Weaponizing a vulnerability takes additional time. The RAND researchers estimate a median time of 22 days to weaponize any zero-day vulnerability, so there is an expense here. Hiring half a dozen exploit developers, for example, each making in the “mid to high six-figures,” the researchers suggest, might net only $1-2 million on the zero-day market. One company told the researchers that 2015 was in fact a negative payout year―they invested more than they could recoup―yet they continued to create exploits because it was, in their words, “a labor of love.”

Another zero-day question is: Is it stable (will it crash the target system and therefore be found)? Or, more importantly, is it noisy (i.e. detectable)?

Testing an exploitable zero day in an operational setting is not always possible. If you own a secret vulnerability, why risk exposure by trying it out in the real world? Conversely, most people stockpiling zero days don’t have the resources to fully simulate their target environments either. That said, the researchers claim that some zero-day researchers create spreadsheets that matrix different versions of software and various configurations tested, testing each one a thousand times or more.

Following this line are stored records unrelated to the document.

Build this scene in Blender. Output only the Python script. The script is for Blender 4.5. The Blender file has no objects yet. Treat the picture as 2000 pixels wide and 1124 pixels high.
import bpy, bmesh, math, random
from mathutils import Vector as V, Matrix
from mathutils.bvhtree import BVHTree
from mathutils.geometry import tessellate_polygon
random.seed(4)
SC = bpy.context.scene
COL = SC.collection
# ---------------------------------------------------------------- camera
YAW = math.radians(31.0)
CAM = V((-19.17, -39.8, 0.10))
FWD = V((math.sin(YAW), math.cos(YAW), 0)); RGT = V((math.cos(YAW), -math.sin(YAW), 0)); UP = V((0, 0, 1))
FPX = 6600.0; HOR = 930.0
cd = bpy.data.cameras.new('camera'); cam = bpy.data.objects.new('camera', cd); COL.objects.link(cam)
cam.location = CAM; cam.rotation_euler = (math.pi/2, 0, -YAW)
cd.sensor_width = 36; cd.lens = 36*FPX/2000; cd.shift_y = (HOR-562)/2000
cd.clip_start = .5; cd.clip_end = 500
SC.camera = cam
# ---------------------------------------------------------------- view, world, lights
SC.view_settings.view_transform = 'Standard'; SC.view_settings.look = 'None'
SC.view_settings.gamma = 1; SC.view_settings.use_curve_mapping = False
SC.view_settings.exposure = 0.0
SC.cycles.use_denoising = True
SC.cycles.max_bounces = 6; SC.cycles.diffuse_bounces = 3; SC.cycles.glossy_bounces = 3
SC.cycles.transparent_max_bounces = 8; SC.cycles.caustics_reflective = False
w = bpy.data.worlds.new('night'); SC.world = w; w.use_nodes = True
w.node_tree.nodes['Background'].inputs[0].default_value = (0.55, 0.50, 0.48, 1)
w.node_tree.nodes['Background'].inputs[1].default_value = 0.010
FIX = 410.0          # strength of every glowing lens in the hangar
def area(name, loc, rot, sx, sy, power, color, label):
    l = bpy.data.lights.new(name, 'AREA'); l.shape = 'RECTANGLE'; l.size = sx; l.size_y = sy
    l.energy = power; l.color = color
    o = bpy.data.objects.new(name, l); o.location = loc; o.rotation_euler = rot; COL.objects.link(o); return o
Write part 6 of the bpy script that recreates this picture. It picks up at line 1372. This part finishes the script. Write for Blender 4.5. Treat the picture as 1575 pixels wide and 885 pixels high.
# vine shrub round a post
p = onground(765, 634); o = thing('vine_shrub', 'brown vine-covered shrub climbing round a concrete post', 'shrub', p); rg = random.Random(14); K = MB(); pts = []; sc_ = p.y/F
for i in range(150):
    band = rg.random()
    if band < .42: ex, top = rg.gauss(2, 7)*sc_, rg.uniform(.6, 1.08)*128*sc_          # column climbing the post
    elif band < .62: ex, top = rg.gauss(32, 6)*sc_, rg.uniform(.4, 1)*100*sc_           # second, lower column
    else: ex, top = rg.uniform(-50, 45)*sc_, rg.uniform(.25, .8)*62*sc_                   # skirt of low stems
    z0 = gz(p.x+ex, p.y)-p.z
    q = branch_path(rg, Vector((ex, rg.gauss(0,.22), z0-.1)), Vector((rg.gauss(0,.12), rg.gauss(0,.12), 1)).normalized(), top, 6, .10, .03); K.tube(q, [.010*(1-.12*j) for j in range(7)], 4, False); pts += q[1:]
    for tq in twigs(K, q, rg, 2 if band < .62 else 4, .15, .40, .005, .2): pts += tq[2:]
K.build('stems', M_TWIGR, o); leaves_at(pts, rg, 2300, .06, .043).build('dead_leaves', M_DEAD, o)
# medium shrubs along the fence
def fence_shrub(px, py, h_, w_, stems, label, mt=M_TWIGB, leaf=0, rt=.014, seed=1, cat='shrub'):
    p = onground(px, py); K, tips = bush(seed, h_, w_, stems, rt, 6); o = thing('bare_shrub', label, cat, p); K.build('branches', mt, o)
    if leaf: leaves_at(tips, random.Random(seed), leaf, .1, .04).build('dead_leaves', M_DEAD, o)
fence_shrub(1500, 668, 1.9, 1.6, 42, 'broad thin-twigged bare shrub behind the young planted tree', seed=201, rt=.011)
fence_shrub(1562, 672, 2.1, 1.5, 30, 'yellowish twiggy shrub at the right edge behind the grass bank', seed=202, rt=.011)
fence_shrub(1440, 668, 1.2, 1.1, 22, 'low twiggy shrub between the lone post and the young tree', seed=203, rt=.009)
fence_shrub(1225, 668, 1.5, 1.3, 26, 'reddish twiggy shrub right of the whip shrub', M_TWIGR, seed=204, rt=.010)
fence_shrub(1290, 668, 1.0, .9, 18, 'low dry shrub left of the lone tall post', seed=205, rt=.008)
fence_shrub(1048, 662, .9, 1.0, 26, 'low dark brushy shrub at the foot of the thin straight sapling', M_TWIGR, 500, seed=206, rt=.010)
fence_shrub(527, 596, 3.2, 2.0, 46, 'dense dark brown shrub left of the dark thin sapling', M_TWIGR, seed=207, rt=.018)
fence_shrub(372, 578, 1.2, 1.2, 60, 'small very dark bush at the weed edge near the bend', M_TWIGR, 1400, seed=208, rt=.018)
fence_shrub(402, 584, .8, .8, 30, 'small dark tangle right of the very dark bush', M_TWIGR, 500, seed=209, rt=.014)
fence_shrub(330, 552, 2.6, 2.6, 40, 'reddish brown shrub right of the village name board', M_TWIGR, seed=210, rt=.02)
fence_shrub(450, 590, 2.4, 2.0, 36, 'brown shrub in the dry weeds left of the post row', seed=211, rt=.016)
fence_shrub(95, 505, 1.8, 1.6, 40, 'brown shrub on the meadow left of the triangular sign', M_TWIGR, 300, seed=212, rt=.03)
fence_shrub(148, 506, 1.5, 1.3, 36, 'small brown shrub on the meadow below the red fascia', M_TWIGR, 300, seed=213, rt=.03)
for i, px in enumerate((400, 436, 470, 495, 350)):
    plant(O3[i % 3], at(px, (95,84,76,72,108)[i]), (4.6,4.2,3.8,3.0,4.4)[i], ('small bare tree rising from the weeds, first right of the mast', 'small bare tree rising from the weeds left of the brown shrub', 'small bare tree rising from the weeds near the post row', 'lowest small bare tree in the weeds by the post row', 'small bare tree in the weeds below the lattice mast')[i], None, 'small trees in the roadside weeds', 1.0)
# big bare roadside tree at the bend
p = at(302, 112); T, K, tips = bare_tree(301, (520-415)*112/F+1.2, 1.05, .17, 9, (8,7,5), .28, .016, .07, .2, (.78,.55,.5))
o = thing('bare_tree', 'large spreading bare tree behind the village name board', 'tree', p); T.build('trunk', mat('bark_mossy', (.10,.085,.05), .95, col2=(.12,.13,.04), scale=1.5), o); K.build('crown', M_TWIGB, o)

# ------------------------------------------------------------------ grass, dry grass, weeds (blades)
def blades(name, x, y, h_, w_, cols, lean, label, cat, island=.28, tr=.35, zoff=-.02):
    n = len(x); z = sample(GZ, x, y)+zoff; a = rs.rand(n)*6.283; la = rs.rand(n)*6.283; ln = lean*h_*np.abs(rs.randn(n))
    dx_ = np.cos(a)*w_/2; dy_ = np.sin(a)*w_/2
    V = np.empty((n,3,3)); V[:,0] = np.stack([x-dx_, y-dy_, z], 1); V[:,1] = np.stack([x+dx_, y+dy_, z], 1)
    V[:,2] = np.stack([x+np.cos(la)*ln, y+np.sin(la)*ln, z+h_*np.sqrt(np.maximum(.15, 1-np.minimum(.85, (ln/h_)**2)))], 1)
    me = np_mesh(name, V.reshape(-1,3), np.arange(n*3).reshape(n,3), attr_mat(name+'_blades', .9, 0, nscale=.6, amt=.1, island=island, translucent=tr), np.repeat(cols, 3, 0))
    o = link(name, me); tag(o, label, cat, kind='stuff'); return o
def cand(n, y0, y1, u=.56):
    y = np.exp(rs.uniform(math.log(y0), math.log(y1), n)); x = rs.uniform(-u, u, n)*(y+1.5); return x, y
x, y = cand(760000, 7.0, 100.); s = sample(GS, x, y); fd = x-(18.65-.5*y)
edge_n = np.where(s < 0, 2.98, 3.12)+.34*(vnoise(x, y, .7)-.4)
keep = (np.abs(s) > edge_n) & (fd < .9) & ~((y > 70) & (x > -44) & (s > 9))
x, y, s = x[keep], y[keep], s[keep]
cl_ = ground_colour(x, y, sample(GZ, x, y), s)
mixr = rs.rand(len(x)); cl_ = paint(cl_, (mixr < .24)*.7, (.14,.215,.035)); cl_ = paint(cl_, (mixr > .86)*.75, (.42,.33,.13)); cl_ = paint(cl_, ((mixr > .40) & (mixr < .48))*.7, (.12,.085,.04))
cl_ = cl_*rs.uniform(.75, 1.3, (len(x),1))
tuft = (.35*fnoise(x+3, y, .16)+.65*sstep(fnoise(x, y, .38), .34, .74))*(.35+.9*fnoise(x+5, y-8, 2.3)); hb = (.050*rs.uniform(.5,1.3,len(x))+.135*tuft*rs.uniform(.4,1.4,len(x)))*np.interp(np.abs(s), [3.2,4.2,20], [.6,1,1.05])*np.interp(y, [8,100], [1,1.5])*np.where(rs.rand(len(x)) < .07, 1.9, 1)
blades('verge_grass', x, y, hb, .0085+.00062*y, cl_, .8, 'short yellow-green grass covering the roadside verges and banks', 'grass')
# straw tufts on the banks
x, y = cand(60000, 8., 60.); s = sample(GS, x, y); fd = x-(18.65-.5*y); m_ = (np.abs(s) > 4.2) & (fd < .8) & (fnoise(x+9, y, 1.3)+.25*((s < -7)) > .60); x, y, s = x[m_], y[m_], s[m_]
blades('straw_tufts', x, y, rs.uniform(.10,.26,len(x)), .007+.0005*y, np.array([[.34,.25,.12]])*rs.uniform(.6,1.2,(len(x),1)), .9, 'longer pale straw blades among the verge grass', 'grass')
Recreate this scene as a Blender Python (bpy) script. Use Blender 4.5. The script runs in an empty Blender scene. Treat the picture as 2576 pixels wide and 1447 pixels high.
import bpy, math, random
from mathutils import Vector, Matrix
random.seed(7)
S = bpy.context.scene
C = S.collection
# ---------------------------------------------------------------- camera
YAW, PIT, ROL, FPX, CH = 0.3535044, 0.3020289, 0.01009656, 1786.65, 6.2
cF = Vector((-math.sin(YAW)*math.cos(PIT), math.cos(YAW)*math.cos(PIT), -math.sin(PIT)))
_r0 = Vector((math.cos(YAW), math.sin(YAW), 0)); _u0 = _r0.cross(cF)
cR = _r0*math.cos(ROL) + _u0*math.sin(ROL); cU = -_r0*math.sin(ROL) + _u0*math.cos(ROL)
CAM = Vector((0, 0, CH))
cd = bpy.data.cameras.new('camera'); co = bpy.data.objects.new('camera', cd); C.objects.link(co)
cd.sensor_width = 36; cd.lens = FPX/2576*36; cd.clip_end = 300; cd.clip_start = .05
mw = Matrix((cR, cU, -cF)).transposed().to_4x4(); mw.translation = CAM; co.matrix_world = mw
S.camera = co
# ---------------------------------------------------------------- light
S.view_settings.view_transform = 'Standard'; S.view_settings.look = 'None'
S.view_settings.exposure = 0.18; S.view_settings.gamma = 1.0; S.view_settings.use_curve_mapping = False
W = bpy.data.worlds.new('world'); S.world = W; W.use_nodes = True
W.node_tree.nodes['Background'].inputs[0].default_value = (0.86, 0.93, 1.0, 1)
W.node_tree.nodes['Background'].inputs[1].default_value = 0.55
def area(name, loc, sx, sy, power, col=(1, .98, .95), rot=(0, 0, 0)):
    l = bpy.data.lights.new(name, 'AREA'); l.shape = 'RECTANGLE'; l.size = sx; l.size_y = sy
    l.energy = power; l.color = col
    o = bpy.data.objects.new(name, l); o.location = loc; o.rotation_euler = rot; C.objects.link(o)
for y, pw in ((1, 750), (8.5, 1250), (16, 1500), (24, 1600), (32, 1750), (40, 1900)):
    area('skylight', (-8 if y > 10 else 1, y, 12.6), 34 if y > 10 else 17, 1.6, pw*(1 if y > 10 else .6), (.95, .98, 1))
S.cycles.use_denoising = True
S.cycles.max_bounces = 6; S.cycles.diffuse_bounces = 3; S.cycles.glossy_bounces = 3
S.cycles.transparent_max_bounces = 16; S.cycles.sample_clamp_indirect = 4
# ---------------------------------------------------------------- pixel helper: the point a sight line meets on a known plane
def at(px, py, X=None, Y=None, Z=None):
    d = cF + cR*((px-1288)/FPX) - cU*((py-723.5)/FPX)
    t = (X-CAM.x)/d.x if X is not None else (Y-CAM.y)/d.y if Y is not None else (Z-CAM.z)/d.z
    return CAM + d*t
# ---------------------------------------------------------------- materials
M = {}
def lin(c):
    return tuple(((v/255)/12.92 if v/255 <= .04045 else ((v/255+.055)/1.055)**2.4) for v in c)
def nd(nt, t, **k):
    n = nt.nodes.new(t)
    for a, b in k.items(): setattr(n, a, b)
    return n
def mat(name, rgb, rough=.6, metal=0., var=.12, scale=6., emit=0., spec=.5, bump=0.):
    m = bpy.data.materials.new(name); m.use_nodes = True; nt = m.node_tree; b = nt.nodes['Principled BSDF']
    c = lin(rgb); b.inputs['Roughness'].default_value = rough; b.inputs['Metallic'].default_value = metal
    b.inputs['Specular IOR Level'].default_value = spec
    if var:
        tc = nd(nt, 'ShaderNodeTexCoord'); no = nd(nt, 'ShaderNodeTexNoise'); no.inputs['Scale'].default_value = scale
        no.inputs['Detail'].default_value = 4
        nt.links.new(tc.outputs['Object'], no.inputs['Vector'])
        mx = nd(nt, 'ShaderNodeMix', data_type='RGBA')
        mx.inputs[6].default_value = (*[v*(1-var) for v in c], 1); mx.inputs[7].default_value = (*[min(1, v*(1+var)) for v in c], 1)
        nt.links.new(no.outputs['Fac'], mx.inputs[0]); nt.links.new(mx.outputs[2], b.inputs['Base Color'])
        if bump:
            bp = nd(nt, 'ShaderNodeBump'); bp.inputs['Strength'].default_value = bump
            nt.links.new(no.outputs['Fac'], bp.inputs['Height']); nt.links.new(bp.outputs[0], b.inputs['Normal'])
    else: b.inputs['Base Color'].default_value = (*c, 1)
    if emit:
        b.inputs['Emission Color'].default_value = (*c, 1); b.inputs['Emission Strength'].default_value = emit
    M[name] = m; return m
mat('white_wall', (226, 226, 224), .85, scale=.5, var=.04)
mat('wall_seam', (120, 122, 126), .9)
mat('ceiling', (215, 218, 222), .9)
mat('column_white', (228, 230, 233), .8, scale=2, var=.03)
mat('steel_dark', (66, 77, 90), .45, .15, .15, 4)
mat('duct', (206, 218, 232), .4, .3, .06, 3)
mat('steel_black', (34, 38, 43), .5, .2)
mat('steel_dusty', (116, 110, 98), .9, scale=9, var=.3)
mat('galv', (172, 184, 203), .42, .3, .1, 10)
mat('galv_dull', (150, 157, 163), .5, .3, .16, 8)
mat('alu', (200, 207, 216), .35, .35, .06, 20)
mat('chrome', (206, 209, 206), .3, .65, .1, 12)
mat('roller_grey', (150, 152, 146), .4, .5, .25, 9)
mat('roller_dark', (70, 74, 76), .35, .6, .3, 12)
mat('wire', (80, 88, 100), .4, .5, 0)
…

The RAND researchers also cautioned against calling any zero-day vulnerability “alive” or “dead” because it has been patched. So-called “zombie zero days” can still provide value in that some organizations don’t patch their systems regularly. A vulnerability in a component nestled within a software application might not be patched if the application vendor has not continued its maintenance, known as “software rot.” The report authors did not state it, but software composition analysis is a tool that should be able to determine the known vulnerabilities of any component acquired through the cyber supply chain.

And, as previously noted, a non-exploitable vulnerability today might change status with a combination with another vulnerability – or a platform. The RAND researchers found that legacy software being used on the Internet of Things (IoT) today might be particularly vulnerable in previously unforeseen ways. They note that many IoT devices lack means of updating software, creating possibilities for these zombie zero days in the future.

To summarize the new VEP, the White House also released on Wednesday an FAQ document.

In justifying the need for VEP, Joyce concludes, “Although I don’t believe withholding all vulnerabilities for operations is a responsible position, we see many nations choose it. I also know of no nation that has chosen to disclose every vulnerability it discovers.”